Key regulations
- GDPR (EU 2016/679)
- DORA (EU 2022/2554)
- MiCA (EU 2023/1114)
Entities
- CASPs
- custodians
- exchanges
- wallet providers
Activities
- custody
- KYC/AML
- data processing
- cross-border transfers
Core Compliance Expectations
- Data minimisation: Under GDPR Articles 5–6, entities must collect only what is necessary for defined purposes and document lawful basis for processing.
- Cross-border data transfers: Use adequacy decisions or Standard Contractual Clauses (SCCs) for transfers outside the EU.

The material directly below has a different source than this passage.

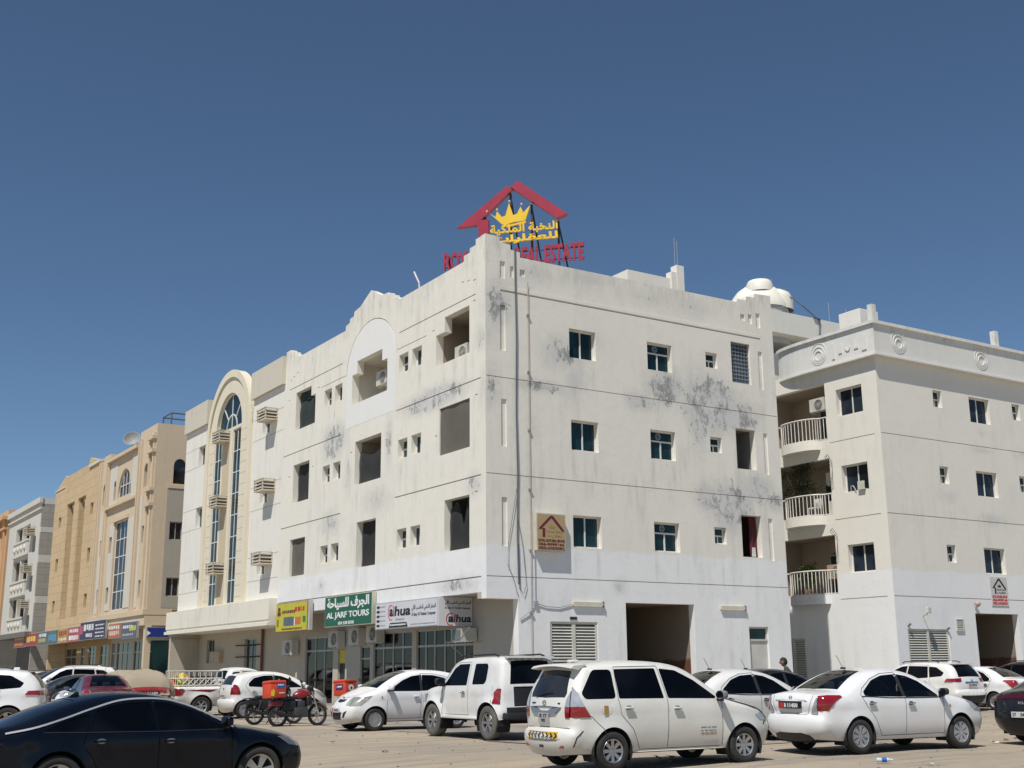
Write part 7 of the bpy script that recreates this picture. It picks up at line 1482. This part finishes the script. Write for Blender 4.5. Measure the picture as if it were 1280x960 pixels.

- Incident reporting: DORA Articles 17–19 require reporting of major ICT incidents to competent authorities.
- Privacy-enhancing technologies: Zero-knowledge proofs and secure computation techniques are increasingly discussed as potential tools for balancing data protection with regulatory obligations.
Key Risks to Watch
- Regulatory ambiguity on anonymisation vs pseudonymisation: Classification affects whether GDPR applies (see EDPB Guidelines 01/2025).
- Divergent national interpretations: Member State authorities may differ on whether privacy-enhancing approaches satisfy AML record-keeping requirements.
- Right to erasure vs blockchain immutability: GDPR Article 17 creates challenges for immutable ledger architectures (see EDPB Guidelines 02/2025).
Enterprise Opportunities
- First-mover advantage in privacy-preserving compliance: Institutions that pilot privacy-enhancing technologies (selective disclosure, zero-knowledge proofs) for KYC/AML may differentiate themselves as regulatory frameworks evolve.
- MiCA passporting with GDPR readiness: CASPs demonstrating robust cross-border data governance can leverage MiCA's single-market passport more effectively across Member States.
- Institutional trust through transparency: Public documentation of GDPR-DORA compliance frameworks signals operational maturity to institutional counterparties and NCAs.